▸ Exercise prompt: Copy the records below exactly as they are written.

[Entries with scene source code]
— Begin —

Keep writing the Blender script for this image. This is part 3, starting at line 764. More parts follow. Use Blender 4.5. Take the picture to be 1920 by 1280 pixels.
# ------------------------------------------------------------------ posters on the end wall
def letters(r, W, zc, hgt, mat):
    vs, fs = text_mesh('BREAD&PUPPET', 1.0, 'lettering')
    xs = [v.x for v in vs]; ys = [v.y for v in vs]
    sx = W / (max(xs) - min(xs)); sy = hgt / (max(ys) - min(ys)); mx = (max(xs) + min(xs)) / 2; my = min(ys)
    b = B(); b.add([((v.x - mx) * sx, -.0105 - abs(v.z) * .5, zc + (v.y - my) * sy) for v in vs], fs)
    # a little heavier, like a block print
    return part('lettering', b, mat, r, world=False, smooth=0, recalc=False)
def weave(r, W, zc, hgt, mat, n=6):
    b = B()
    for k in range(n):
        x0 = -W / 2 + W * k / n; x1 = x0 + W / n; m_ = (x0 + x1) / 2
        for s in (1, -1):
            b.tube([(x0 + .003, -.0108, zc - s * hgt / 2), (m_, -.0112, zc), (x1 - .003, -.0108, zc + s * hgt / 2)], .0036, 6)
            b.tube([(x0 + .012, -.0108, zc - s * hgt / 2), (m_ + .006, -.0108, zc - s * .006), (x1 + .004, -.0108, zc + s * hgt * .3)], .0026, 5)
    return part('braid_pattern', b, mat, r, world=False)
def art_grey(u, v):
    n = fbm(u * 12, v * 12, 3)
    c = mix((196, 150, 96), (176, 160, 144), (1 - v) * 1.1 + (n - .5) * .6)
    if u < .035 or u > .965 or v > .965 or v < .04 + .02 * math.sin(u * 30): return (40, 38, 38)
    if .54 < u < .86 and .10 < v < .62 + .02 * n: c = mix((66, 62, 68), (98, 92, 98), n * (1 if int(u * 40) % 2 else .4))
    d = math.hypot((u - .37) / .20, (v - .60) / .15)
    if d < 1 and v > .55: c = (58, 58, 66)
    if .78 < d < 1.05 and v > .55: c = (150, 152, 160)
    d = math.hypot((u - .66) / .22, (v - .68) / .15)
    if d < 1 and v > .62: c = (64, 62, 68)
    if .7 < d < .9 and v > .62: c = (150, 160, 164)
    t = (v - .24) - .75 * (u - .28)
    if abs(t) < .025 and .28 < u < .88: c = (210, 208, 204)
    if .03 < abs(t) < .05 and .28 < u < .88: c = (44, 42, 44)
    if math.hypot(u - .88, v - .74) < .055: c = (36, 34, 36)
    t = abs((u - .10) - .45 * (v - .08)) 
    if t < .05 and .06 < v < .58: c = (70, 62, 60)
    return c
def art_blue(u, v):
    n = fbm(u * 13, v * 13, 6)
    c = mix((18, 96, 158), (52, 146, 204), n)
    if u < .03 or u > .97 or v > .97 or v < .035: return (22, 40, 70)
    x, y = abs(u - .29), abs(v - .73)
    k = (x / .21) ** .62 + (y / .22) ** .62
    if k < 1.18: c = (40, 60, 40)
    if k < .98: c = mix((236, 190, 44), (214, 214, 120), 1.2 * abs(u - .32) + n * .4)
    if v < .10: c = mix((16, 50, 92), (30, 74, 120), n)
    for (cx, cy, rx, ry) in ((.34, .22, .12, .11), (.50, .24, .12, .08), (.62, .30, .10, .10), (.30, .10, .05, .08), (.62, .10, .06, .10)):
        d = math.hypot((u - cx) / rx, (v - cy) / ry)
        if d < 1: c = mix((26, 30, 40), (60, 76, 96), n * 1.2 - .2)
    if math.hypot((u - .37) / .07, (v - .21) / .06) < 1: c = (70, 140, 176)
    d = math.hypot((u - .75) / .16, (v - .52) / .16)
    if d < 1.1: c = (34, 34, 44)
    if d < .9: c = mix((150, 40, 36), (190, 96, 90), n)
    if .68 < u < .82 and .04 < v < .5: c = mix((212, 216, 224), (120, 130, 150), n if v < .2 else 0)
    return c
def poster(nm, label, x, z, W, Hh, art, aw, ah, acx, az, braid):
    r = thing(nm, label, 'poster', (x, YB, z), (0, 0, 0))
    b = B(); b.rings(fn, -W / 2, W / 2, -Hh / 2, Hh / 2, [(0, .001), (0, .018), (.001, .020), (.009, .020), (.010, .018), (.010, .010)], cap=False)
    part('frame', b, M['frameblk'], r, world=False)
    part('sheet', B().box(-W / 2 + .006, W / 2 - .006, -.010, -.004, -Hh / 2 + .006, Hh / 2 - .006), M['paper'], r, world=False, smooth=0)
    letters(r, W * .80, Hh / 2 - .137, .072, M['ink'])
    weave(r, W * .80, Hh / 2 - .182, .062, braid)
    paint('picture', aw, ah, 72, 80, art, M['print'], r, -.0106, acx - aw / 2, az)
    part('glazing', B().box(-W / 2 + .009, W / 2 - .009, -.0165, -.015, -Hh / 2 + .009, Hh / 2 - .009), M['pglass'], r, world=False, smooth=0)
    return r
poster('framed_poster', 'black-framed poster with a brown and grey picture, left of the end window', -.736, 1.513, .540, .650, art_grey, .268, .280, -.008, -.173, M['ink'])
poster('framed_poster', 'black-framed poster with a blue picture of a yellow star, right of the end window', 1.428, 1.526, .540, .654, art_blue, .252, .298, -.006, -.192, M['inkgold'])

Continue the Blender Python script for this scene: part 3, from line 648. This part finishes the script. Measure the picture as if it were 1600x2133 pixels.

— End —

▸ Completed task:
Keep writing the Blender script for this image. This is part 3, starting at line 764. More parts follow. Use Blender 4.5. Take the picture to be 1920 by 1280 pixels.
# ------------------------------------------------------------------ posters on the end wall
def letters(r, W, zc, hgt, mat):
    vs, fs = text_mesh('BREAD&PUPPET', 1.0, 'lettering')
    xs = [v.x for v in vs]; ys = [v.y for v in vs]
    sx = W / (max(xs) - min(xs)); sy = hgt / (max(ys) - min(ys)); mx = (max(xs) + min(xs)) / 2; my = min(ys)
    b = B(); b.add([((v.x - mx) * sx, -.0105 - abs(v.z) * .5, zc + (v.y - my) * sy) for v in vs], fs)
    # a little heavier, like a block print
    return part('lettering', b, mat, r, world=False, smooth=0, recalc=False)
def weave(r, W, zc, hgt, mat, n=6):
    b = B()
    for k in range(n):
        x0 = -W / 2 + W * k / n; x1 = x0 + W / n; m_ = (x0 + x1) / 2
        for s in (1, -1):
            b.tube([(x0 + .003, -.0108, zc - s * hgt / 2), (m_, -.0112, zc), (x1 - .003, -.0108, zc + s * hgt / 2)], .0036, 6)
            b.tube([(x0 + .012, -.0108, zc - s * hgt / 2), (m_ + .006, -.0108, zc - s * .006), (x1 + .004, -.0108, zc + s * hgt * .3)], .0026, 5)
    return part('braid_pattern', b, mat, r, world=False)
def art_grey(u, v):
    n = fbm(u * 12, v * 12, 3)
    c = mix((196, 150, 96), (176, 160, 144), (1 - v) * 1.1 + (n - .5) * .6)
    if u < .035 or u > .965 or v > .965 or v < .04 + .02 * math.sin(u * 30): return (40, 38, 38)
    if .54 < u < .86 and .10 < v < .62 + .02 * n: c = mix((66, 62, 68), (98, 92, 98), n * (1 if int(u * 40) % 2 else .4))
    d = math.hypot((u - .37) / .20, (v - .60) / .15)
    if d < 1 and v > .55: c = (58, 58, 66)
    if .78 < d < 1.05 and v > .55: c = (150, 152, 160)
    d = math.hypot((u - .66) / .22, (v - .68) / .15)
    if d < 1 and v > .62: c = (64, 62, 68)
    if .7 < d < .9 and v > .62: c = (150, 160, 164)
    t = (v - .24) - .75 * (u - .28)
    if abs(t) < .025 and .28 < u < .88: c = (210, 208, 204)
    if .03 < abs(t) < .05 and .28 < u < .88: c = (44, 42, 44)
    if math.hypot(u - .88, v - .74) < .055: c = (36, 34, 36)
    t = abs((u - .10) - .45 * (v - .08)) 
    if t < .05 and .06 < v < .58: c = (70, 62, 60)
    return c
def art_blue(u, v):
    n = fbm(u * 13, v * 13, 6)
    c = mix((18, 96, 158), (52, 146, 204), n)
    if u < .03 or u > .97 or v > .97 or v < .035: return (22, 40, 70)
    x, y = abs(u - .29), abs(v - .73)
    k = (x / .21) ** .62 + (y / .22) ** .62
    if k < 1.18: c = (40, 60, 40)
    if k < .98: c = mix((236, 190, 44), (214, 214, 120), 1.2 * abs(u - .32) + n * .4)
    if v < .10: c = mix((16, 50, 92), (30, 74, 120), n)
    for (cx, cy, rx, ry) in ((.34, .22, .12, .11), (.50, .24, .12, .08), (.62, .30, .10, .10), (.30, .10, .05, .08), (.62, .10, .06, .10)):
        d = math.hypot((u - cx) / rx, (v - cy) / ry)
        if d < 1: c = mix((26, 30, 40), (60, 76, 96), n * 1.2 - .2)
    if math.hypot((u - .37) / .07, (v - .21) / .06) < 1: c = (70, 140, 176)
    d = math.hypot((u - .75) / .16, (v - .52) / .16)
    if d < 1.1: c = (34, 34, 44)
    if d < .9: c = mix((150, 40, 36), (190, 96, 90), n)
    if .68 < u < .82 and .04 < v < .5: c = mix((212, 216, 224), (120, 130, 150), n if v < .2 else 0)
    return c
def poster(nm, label, x, z, W, Hh, art, aw, ah, acx, az, braid):
    r = thing(nm, label, 'poster', (x, YB, z), (0, 0, 0))
    b = B(); b.rings(fn, -W / 2, W / 2, -Hh / 2, Hh / 2, [(0, .001), (0, .018), (.001, .020), (.009, .020), (.010, .018), (.010, .010)], cap=False)
    part('frame', b, M['frameblk'], r, world=False)
    part('sheet', B().box(-W / 2 + .006, W / 2 - .006, -.010, -.004, -Hh / 2 + .006, Hh / 2 - .006), M['paper'], r, world=False, smooth=0)
    letters(r, W * .80, Hh / 2 - .137, .072, M['ink'])
    weave(r, W * .80, Hh / 2 - .182, .062, braid)
    paint('picture', aw, ah, 72, 80, art, M['print'], r, -.0106, acx - aw / 2, az)
    part('glazing', B().box(-W / 2 + .009, W / 2 - .009, -.0165, -.015, -Hh / 2 + .009, Hh / 2 - .009), M['pglass'], r, world=False, smooth=0)
    return r
poster('framed_poster', 'black-framed poster with a brown and grey picture, left of the end window', -.736, 1.513, .540, .650, art_grey, .268, .280, -.008, -.173, M['ink'])
poster('framed_poster', 'black-framed poster with a blue picture of a yellow star, right of the end window', 1.428, 1.526, .540, .654, art_blue, .252, .298, -.006, -.192, M['inkgold'])

Continue the Blender Python script for this scene: part 3, from line 648. This part finishes the script. Measure the picture as if it were 1600x2133 pixels.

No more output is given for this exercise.